» **JOB**
Could you quote, exactly as they stand, the lines running from the one with "pier.part('deck_slab', MB().box(-30, S_END" to the final line of the material?

» **GIVEN INFORMATION**
☆ ☆ ☆
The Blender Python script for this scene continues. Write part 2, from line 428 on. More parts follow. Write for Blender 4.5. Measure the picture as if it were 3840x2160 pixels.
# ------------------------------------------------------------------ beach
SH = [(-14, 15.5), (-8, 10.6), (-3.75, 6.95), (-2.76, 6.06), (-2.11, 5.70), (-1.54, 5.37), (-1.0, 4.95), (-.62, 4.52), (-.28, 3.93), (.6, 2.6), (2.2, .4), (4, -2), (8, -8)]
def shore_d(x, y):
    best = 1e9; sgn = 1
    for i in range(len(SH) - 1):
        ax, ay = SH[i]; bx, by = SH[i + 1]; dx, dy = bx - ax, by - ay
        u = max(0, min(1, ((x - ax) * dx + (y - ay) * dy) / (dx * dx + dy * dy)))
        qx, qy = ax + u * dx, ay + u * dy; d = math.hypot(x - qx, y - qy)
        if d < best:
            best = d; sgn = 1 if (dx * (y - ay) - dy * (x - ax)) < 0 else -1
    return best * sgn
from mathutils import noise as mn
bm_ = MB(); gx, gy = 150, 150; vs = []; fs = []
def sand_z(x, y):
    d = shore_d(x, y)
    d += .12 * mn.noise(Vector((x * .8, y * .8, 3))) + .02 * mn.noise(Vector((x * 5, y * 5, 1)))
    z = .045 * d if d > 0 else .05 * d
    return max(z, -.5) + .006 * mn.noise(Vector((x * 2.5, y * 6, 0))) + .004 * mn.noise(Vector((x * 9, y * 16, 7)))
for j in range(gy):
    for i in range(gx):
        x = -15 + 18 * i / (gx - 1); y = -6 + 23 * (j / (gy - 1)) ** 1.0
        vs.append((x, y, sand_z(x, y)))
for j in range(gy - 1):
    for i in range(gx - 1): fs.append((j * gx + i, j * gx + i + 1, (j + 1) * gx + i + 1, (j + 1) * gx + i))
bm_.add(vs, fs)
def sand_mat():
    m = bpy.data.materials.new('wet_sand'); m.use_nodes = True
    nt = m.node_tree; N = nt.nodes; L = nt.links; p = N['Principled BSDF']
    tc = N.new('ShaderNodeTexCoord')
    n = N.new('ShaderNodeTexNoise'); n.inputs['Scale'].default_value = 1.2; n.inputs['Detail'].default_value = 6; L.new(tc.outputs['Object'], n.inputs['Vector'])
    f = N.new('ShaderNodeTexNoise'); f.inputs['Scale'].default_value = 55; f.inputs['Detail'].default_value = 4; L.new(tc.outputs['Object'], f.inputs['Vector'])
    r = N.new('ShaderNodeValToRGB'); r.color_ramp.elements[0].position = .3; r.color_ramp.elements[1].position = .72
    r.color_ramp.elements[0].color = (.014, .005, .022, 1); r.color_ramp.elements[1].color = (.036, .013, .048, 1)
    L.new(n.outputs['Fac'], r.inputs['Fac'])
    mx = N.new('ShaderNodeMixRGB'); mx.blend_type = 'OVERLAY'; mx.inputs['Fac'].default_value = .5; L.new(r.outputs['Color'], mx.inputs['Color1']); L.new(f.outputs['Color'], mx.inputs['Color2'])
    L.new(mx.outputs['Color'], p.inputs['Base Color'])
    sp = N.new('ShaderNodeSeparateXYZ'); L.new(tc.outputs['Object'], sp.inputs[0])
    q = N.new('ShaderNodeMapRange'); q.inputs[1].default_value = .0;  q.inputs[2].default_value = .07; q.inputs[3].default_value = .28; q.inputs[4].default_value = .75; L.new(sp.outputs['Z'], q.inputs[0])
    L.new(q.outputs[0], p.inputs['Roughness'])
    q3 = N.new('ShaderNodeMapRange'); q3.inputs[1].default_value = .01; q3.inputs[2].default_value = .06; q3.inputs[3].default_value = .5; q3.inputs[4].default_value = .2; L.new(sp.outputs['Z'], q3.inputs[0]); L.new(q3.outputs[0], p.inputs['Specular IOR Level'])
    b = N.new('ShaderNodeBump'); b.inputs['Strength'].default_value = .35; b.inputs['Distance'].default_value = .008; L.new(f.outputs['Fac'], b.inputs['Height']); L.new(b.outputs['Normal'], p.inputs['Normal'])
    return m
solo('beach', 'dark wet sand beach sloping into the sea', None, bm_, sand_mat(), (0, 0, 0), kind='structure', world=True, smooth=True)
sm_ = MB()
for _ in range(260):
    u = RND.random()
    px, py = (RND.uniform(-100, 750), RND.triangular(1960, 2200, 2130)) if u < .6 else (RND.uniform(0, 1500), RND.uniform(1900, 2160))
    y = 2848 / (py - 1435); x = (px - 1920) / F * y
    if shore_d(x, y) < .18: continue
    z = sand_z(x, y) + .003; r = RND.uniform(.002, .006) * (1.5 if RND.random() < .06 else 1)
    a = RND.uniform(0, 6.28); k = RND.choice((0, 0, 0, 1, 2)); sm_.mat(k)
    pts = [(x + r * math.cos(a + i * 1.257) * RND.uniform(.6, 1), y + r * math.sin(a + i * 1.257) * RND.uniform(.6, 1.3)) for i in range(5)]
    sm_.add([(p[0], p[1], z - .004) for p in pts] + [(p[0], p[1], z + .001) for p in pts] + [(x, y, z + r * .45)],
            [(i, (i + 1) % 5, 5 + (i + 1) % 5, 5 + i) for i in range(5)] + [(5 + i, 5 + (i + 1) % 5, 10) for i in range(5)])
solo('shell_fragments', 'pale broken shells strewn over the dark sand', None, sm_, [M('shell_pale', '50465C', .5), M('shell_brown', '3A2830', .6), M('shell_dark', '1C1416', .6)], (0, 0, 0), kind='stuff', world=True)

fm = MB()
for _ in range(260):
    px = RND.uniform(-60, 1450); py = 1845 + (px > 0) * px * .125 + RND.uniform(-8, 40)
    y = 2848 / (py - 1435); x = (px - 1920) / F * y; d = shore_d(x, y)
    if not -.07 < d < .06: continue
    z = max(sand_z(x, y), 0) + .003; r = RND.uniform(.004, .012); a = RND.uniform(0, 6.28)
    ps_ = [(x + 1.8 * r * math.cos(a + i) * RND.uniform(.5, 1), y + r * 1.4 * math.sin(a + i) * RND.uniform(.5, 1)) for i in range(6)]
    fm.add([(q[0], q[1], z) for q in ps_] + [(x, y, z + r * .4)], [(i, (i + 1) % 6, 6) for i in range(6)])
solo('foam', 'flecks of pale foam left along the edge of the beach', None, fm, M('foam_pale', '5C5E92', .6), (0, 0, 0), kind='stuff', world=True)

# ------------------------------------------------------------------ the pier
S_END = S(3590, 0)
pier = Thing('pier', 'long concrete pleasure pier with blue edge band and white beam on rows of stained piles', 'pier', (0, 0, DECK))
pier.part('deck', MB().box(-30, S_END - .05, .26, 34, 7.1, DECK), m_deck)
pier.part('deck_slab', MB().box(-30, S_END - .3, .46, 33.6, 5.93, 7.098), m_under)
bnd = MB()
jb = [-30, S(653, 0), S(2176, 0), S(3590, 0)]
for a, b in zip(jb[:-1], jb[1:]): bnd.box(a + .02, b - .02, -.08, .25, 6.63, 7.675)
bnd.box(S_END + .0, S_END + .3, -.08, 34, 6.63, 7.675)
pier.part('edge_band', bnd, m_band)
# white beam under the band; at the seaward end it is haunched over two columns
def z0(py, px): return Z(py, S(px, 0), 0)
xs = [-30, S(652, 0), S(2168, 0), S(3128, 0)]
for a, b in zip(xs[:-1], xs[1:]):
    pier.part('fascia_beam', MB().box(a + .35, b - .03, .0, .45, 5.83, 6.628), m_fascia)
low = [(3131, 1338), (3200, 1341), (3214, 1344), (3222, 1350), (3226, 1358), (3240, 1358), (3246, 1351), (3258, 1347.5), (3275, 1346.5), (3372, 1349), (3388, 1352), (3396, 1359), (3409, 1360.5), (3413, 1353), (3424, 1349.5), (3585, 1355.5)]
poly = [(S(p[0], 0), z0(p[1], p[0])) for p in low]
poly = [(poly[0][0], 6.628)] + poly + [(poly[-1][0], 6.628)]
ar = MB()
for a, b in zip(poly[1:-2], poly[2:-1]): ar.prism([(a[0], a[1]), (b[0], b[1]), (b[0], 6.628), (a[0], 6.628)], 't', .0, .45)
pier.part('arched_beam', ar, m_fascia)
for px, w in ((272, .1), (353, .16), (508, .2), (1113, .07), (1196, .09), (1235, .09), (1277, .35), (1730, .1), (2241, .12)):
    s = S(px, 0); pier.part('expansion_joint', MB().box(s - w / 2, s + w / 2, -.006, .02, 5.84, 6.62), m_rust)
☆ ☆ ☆
» **EXPECTED ANSWER**
pier.part('deck_slab', MB().box(-30, S_END - .3, .46, 33.6, 5.93, 7.098), m_under)
bnd = MB()
jb = [-30, S(653, 0), S(2176, 0), S(3590, 0)]
for a, b in zip(jb[:-1], jb[1:]): bnd.box(a + .02, b - .02, -.08, .25, 6.63, 7.675)
bnd.box(S_END + .0, S_END + .3, -.08, 34, 6.63, 7.675)
pier.part('edge_band', bnd, m_band)
# white beam under the band; at the seaward end it is haunched over two columns
def z0(py, px): return Z(py, S(px, 0), 0)
xs = [-30, S(652, 0), S(2168, 0), S(3128, 0)]
for a, b in zip(xs[:-1], xs[1:]):
    pier.part('fascia_beam', MB().box(a + .35, b - .03, .0, .45, 5.83, 6.628), m_fascia)
low = [(3131, 1338), (3200, 1341), (3214, 1344), (3222, 1350), (3226, 1358), (3240, 1358), (3246, 1351), (3258, 1347.5), (3275, 1346.5), (3372, 1349), (3388, 1352), (3396, 1359), (3409, 1360.5), (3413, 1353), (3424, 1349.5), (3585, 1355.5)]
poly = [(S(p[0], 0), z0(p[1], p[0])) for p in low]
poly = [(poly[0][0], 6.628)] + poly + [(poly[-1][0], 6.628)]
ar = MB()
for a, b in zip(poly[1:-2], poly[2:-1]): ar.prism([(a[0], a[1]), (b[0], b[1]), (b[0], 6.628), (a[0], 6.628)], 't', .0, .45)
pier.part('arched_beam', ar, m_fascia)
for px, w in ((272, .1), (353, .16), (508, .2), (1113, .07), (1196, .09), (1235, .09), (1277, .35), (1730, .1), (2241, .12)):
    s = S(px, 0); pier.part('expansion_joint', MB().box(s - w / 2, s + w / 2, -.006, .02, 5.84, 6.62), m_rust)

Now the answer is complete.